Instruction: Restate the data below word for word. Skip any images it contains.

Data section:
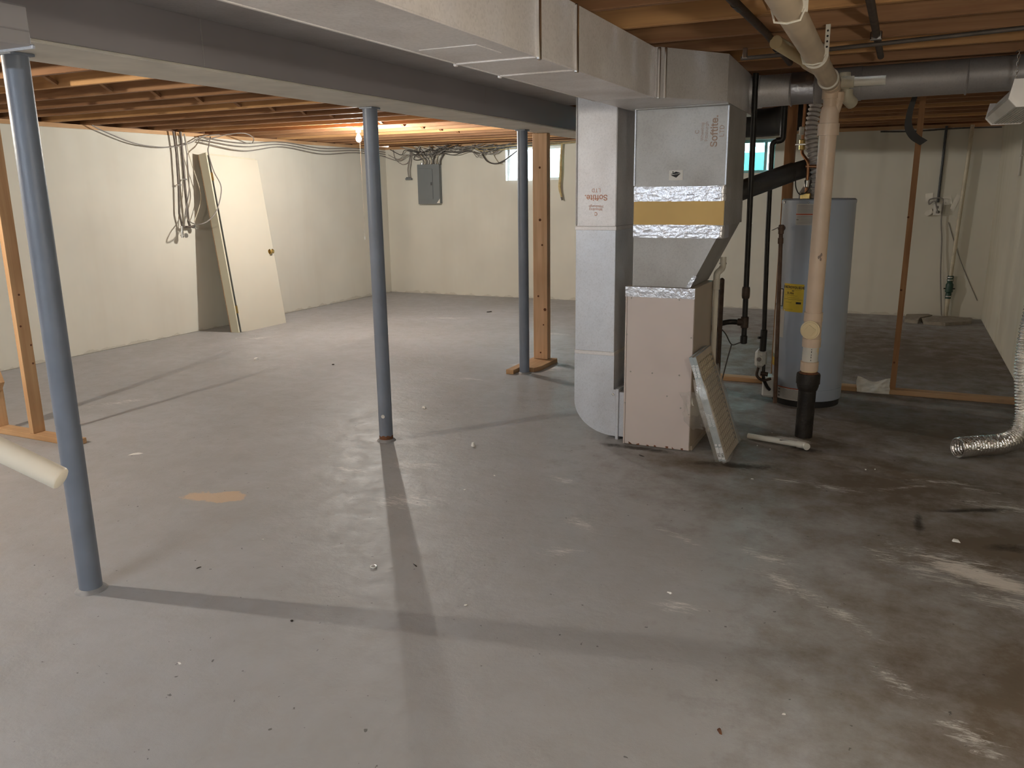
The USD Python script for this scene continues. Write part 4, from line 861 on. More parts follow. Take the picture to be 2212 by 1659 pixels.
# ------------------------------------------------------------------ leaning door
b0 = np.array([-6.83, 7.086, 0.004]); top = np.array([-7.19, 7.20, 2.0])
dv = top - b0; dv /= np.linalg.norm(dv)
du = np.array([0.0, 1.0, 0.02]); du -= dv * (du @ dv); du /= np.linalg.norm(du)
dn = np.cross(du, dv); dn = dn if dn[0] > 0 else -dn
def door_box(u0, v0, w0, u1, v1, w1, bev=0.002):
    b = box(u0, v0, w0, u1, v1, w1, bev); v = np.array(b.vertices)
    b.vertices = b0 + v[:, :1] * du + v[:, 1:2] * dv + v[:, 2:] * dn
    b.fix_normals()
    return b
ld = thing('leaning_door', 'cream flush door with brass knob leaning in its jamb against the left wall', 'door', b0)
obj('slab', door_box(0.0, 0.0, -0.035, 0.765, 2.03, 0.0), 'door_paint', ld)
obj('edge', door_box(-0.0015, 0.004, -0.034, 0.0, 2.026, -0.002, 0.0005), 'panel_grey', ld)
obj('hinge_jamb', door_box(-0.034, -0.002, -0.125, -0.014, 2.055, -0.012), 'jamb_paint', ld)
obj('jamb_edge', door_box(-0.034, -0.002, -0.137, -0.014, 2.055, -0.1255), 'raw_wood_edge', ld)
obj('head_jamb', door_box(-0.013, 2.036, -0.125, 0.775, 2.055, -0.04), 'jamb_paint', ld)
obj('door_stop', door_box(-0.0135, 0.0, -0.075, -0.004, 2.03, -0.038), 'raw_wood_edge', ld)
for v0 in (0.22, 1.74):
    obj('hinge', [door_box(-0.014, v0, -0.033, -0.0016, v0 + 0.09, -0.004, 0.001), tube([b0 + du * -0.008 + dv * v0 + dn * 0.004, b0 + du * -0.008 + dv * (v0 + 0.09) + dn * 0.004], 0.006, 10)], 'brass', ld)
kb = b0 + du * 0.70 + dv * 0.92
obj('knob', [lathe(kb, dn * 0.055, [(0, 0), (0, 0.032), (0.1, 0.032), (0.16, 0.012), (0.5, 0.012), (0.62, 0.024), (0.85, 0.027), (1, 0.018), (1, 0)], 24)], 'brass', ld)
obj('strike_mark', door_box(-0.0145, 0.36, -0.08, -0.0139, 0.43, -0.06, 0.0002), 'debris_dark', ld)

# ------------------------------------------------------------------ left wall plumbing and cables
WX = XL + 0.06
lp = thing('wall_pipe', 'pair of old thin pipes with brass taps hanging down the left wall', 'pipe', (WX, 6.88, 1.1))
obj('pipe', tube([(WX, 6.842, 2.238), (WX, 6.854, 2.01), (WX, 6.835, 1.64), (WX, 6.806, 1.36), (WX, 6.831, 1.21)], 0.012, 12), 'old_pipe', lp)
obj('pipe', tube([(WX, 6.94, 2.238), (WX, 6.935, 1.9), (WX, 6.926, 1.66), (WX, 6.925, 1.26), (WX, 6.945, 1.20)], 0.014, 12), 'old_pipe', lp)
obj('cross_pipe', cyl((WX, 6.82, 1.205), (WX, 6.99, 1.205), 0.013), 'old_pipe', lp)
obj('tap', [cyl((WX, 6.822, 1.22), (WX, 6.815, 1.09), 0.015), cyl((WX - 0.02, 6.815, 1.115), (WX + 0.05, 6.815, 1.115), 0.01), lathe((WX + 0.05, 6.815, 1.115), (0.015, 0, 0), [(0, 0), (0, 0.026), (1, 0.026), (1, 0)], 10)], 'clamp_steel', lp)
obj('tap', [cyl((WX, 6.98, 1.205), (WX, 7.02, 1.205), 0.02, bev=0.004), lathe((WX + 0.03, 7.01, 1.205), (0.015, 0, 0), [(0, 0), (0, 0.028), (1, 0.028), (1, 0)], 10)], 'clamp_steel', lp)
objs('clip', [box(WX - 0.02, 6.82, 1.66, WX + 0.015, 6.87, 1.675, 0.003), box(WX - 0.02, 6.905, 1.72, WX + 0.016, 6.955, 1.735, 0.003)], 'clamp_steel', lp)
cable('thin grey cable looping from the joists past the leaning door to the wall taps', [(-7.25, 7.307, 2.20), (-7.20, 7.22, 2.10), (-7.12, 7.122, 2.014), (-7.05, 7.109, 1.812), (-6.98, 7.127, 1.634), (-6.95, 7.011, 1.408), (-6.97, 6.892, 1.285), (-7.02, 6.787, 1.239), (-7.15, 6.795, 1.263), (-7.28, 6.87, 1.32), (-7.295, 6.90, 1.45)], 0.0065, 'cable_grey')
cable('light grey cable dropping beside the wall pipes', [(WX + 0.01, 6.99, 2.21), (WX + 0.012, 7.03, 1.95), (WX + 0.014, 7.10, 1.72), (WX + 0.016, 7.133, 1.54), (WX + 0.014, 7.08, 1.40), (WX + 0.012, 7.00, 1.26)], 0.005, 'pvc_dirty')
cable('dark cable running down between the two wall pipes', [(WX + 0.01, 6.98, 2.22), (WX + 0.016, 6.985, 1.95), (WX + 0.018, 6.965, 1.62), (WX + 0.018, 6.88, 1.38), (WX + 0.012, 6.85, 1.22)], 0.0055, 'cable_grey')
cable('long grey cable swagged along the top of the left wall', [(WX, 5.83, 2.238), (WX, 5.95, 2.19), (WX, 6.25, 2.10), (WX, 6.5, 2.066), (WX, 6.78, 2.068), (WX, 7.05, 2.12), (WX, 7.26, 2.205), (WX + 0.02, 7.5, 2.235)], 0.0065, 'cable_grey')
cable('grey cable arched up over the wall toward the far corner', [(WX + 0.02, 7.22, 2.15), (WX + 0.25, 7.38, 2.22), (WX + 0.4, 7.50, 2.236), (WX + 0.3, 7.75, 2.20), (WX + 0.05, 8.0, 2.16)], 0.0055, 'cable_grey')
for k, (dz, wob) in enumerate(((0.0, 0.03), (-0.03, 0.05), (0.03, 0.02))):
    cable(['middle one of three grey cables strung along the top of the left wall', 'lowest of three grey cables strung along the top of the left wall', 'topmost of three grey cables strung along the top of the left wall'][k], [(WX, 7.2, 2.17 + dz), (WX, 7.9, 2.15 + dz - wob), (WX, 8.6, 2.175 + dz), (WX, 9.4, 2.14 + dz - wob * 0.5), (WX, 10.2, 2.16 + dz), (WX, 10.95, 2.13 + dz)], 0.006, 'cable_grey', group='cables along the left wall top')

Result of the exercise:
The USD Python script for this scene continues. Write part 4, from line 861 on. More parts follow. Take the picture to be 2212 by 1659 pixels.
# ------------------------------------------------------------------ leaning door
b0 = np.array([-6.83, 7.086, 0.004]); top = np.array([-7.19, 7.20, 2.0])
dv = top - b0; dv /= np.linalg.norm(dv)
du = np.array([0.0, 1.0, 0.02]); du -= dv * (du @ dv); du /= np.linalg.norm(du)
dn = np.cross(du, dv); dn = dn if dn[0] > 0 else -dn
def door_box(u0, v0, w0, u1, v1, w1, bev=0.002):
    b = box(u0, v0, w0, u1, v1, w1, bev); v = np.array(b.vertices)
    b.vertices = b0 + v[:, :1] * du + v[:, 1:2] * dv + v[:, 2:] * dn
    b.fix_normals()
    return b
ld = thing('leaning_door', 'cream flush door with brass knob leaning in its jamb against the left wall', 'door', b0)
obj('slab', door_box(0.0, 0.0, -0.035, 0.765, 2.03, 0.0), 'door_paint', ld)
obj('edge', door_box(-0.0015, 0.004, -0.034, 0.0, 2.026, -0.002, 0.0005), 'panel_grey', ld)
obj('hinge_jamb', door_box(-0.034, -0.002, -0.125, -0.014, 2.055, -0.012), 'jamb_paint', ld)
obj('jamb_edge', door_box(-0.034, -0.002, -0.137, -0.014, 2.055, -0.1255), 'raw_wood_edge', ld)
obj('head_jamb', door_box(-0.013, 2.036, -0.125, 0.775, 2.055, -0.04), 'jamb_paint', ld)
obj('door_stop', door_box(-0.0135, 0.0, -0.075, -0.004, 2.03, -0.038), 'raw_wood_edge', ld)
for v0 in (0.22, 1.74):
    obj('hinge', [door_box(-0.014, v0, -0.033, -0.0016, v0 + 0.09, -0.004, 0.001), tube([b0 + du * -0.008 + dv * v0 + dn * 0.004, b0 + du * -0.008 + dv * (v0 + 0.09) + dn * 0.004], 0.006, 10)], 'brass', ld)
kb = b0 + du * 0.70 + dv * 0.92
obj('knob', [lathe(kb, dn * 0.055, [(0, 0), (0, 0.032), (0.1, 0.032), (0.16, 0.012), (0.5, 0.012), (0.62, 0.024), (0.85, 0.027), (1, 0.018), (1, 0)], 24)], 'brass', ld)
obj('strike_mark', door_box(-0.0145, 0.36, -0.08, -0.0139, 0.43, -0.06, 0.0002), 'debris_dark', ld)

# ------------------------------------------------------------------ left wall plumbing and cables
WX = XL + 0.06
lp = thing('wall_pipe', 'pair of old thin pipes with brass taps hanging down the left wall', 'pipe', (WX, 6.88, 1.1))
obj('pipe', tube([(WX, 6.842, 2.238), (WX, 6.854, 2.01), (WX, 6.835, 1.64), (WX, 6.806, 1.36), (WX, 6.831, 1.21)], 0.012, 12), 'old_pipe', lp)
obj('pipe', tube([(WX, 6.94, 2.238), (WX, 6.935, 1.9), (WX, 6.926, 1.66), (WX, 6.925, 1.26), (WX, 6.945, 1.20)], 0.014, 12), 'old_pipe', lp)
obj('cross_pipe', cyl((WX, 6.82, 1.205), (WX, 6.99, 1.205), 0.013), 'old_pipe', lp)
obj('tap', [cyl((WX, 6.822, 1.22), (WX, 6.815, 1.09), 0.015), cyl((WX - 0.02, 6.815, 1.115), (WX + 0.05, 6.815, 1.115), 0.01), lathe((WX + 0.05, 6.815, 1.115), (0.015, 0, 0), [(0, 0), (0, 0.026), (1, 0.026), (1, 0)], 10)], 'clamp_steel', lp)
obj('tap', [cyl((WX, 6.98, 1.205), (WX, 7.02, 1.205), 0.02, bev=0.004), lathe((WX + 0.03, 7.01, 1.205), (0.015, 0, 0), [(0, 0), (0, 0.028), (1, 0.028), (1, 0)], 10)], 'clamp_steel', lp)
objs('clip', [box(WX - 0.02, 6.82, 1.66, WX + 0.015, 6.87, 1.675, 0.003), box(WX - 0.02, 6.905, 1.72, WX + 0.016, 6.955, 1.735, 0.003)], 'clamp_steel', lp)
cable('thin grey cable looping from the joists past the leaning door to the wall taps', [(-7.25, 7.307, 2.20), (-7.20, 7.22, 2.10), (-7.12, 7.122, 2.014), (-7.05, 7.109, 1.812), (-6.98, 7.127, 1.634), (-6.95, 7.011, 1.408), (-6.97, 6.892, 1.285), (-7.02, 6.787, 1.239), (-7.15, 6.795, 1.263), (-7.28, 6.87, 1.32), (-7.295, 6.90, 1.45)], 0.0065, 'cable_grey')
cable('light grey cable dropping beside the wall pipes', [(WX + 0.01, 6.99, 2.21), (WX + 0.012, 7.03, 1.95), (WX + 0.014, 7.10, 1.72), (WX + 0.016, 7.133, 1.54), (WX + 0.014, 7.08, 1.40), (WX + 0.012, 7.00, 1.26)], 0.005, 'pvc_dirty')
cable('dark cable running down between the two wall pipes', [(WX + 0.01, 6.98, 2.22), (WX + 0.016, 6.985, 1.95), (WX + 0.018, 6.965, 1.62), (WX + 0.018, 6.88, 1.38), (WX + 0.012, 6.85, 1.22)], 0.0055, 'cable_grey')
cable('long grey cable swagged along the top of the left wall', [(WX, 5.83, 2.238), (WX, 5.95, 2.19), (WX, 6.25, 2.10), (WX, 6.5, 2.066), (WX, 6.78, 2.068), (WX, 7.05, 2.12), (WX, 7.26, 2.205), (WX + 0.02, 7.5, 2.235)], 0.0065, 'cable_grey')
cable('grey cable arched up over the wall toward the far corner', [(WX + 0.02, 7.22, 2.15), (WX + 0.25, 7.38, 2.22), (WX + 0.4, 7.50, 2.236), (WX + 0.3, 7.75, 2.20), (WX + 0.05, 8.0, 2.16)], 0.0055, 'cable_grey')
for k, (dz, wob) in enumerate(((0.0, 0.03), (-0.03, 0.05), (0.03, 0.02))):
    cable(['middle one of three grey cables strung along the top of the left wall', 'lowest of three grey cables strung along the top of the left wall', 'topmost of three grey cables strung along the top of the left wall'][k], [(WX, 7.2, 2.17 + dz), (WX, 7.9, 2.15 + dz - wob), (WX, 8.6, 2.175 + dz), (WX, 9.4, 2.14 + dz - wob * 0.5), (WX, 10.2, 2.16 + dz), (WX, 10.95, 2.13 + dz)], 0.006, 'cable_grey', group='cables along the left wall top')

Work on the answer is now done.